WRITTEN PROBLEM -
Repeat, exactly and completely, the material that follows. Omit the pictures.

[3D scene scripts]
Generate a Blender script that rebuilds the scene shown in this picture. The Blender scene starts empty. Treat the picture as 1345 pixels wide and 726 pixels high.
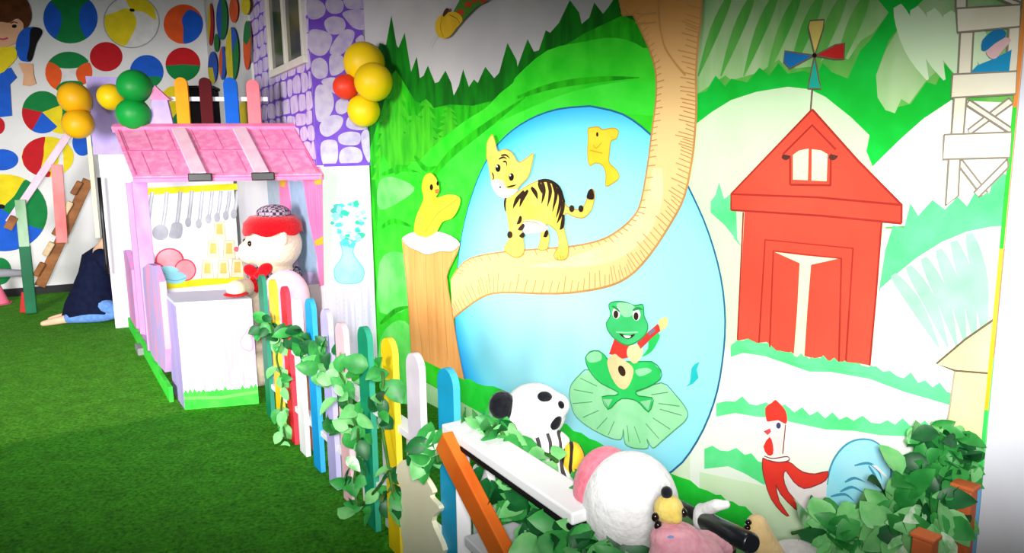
import bpy, bmesh, math, random
from mathutils import Vector, Matrix, Quaternion
from mathutils.geometry import tessellate_polygon
random.seed(7)
SC = bpy.context.scene
COL = SC.collection
PI = math.pi
# ------------------------------------------------------------------ camera
IW, IH, FPX = 1345, 726, 950.0
CAMH, PITCH, ROLL = 1.5, math.radians(9.1), -0.0129
_F = Vector((0, math.cos(PITCH), -math.sin(PITCH)))
_R0 = Vector((1, 0, 0)); _U0 = Vector((0, math.sin(PITCH), math.cos(PITCH)))
_c, _s = math.cos(ROLL), math.sin(ROLL)
CR = _R0 * _c + _U0 * _s
CU = _U0 * _c - _R0 * _s
CF = _F
CP = Vector((0, 0, CAMH))
cam_d = bpy.data.cameras.new('camera'); cam = bpy.data.objects.new('camera', cam_d); COL.objects.link(cam)
cam_d.sensor_width = 36; cam_d.lens = FPX / IW * 36; cam_d.clip_start = .02
cam.matrix_world = Matrix(((CR.x, CU.x, -CF.x, CP.x), (CR.y, CU.y, -CF.y, CP.y), (CR.z, CU.z, -CF.z, CP.z), (0, 0, 0, 1)))
SC.camera = cam

def ray(px, py):
    return CF + CR * ((px - IW / 2) / FPX) + CU * ((IH / 2 - py) / FPX)
def at_z(px, py, z=0.0):
    d = ray(px, py); return CP + d * ((z - CP.z) / d.z)
def at_d(px, py, d):                         # d: distance along the floor, straight ahead (y)
    r = ray(px, py); return CP + r * (d / r.y)
def at_plane(px, py, o, n):
    d = ray(px, py); return CP + d * ((o - CP).dot(n) / d.dot(n))
def proj(p):
    v = Vector(p) - CP; d = v.dot(CF)
    return (IW / 2 + FPX * v.dot(CR) / d, IH / 2 - FPX * v.dot(CU) / d)
def zm(x0, y0, s):                           # measured coordinates -> photo coordinates
    return lambda pts: [(x0 + x / s, y0 + y / s) for x, y in pts]

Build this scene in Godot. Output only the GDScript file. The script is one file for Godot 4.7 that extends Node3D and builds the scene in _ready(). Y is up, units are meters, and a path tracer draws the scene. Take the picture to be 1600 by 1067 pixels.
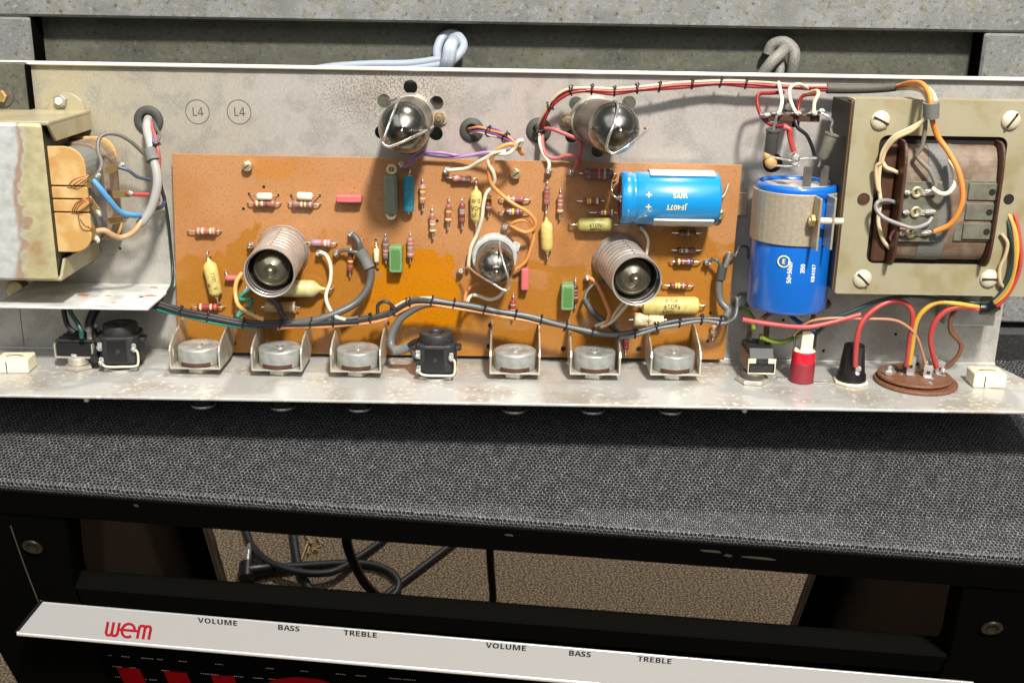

TASK RESULT -
Generate a Blender script that rebuilds the scene shown in this picture. The Blender scene starts empty. Treat the picture as 1345 pixels wide and 726 pixels high.
import bpy, bmesh, math, random
from mathutils import Vector, Matrix, Quaternion
from mathutils.geometry import tessellate_polygon
random.seed(7)
SC = bpy.context.scene
COL = SC.collection
PI = math.pi
# ------------------------------------------------------------------ camera
IW, IH, FPX = 1345, 726, 950.0
CAMH, PITCH, ROLL = 1.5, math.radians(9.1), -0.0129
_F = Vector((0, math.cos(PITCH), -math.sin(PITCH)))
_R0 = Vector((1, 0, 0)); _U0 = Vector((0, math.sin(PITCH), math.cos(PITCH)))
_c, _s = math.cos(ROLL), math.sin(ROLL)
CR = _R0 * _c + _U0 * _s
CU = _U0 * _c - _R0 * _s
CF = _F
CP = Vector((0, 0, CAMH))
cam_d = bpy.data.cameras.new('camera'); cam = bpy.data.objects.new('camera', cam_d); COL.objects.link(cam)
cam_d.sensor_width = 36; cam_d.lens = FPX / IW * 36; cam_d.clip_start = .02
cam.matrix_world = Matrix(((CR.x, CU.x, -CF.x, CP.x), (CR.y, CU.y, -CF.y, CP.y), (CR.z, CU.z, -CF.z, CP.z), (0, 0, 0, 1)))
SC.camera = cam

def ray(px, py):
    return CF + CR * ((px - IW / 2) / FPX) + CU * ((IH / 2 - py) / FPX)
def at_z(px, py, z=0.0):
    d = ray(px, py); return CP + d * ((z - CP.z) / d.z)
def at_d(px, py, d):                         # d: distance along the floor, straight ahead (y)
    r = ray(px, py); return CP + r * (d / r.y)
def at_plane(px, py, o, n):
    d = ray(px, py); return CP + d * ((o - CP).dot(n) / d.dot(n))
def proj(p):
    v = Vector(p) - CP; d = v.dot(CF)
    return (IW / 2 + FPX * v.dot(CR) / d, IH / 2 - FPX * v.dot(CU) / d)
def zm(x0, y0, s):                           # measured coordinates -> photo coordinates
    return lambda pts: [(x0 + x / s, y0 + y / s) for x, y in pts]

Build this scene in Godot. Output only the GDScript file. The script is one file for Godot 4.7 that extends Node3D and builds the scene in _ready(). Y is up, units are meters, and a path tracer draws the scene. Take the picture to be 1600 by 1067 pixels.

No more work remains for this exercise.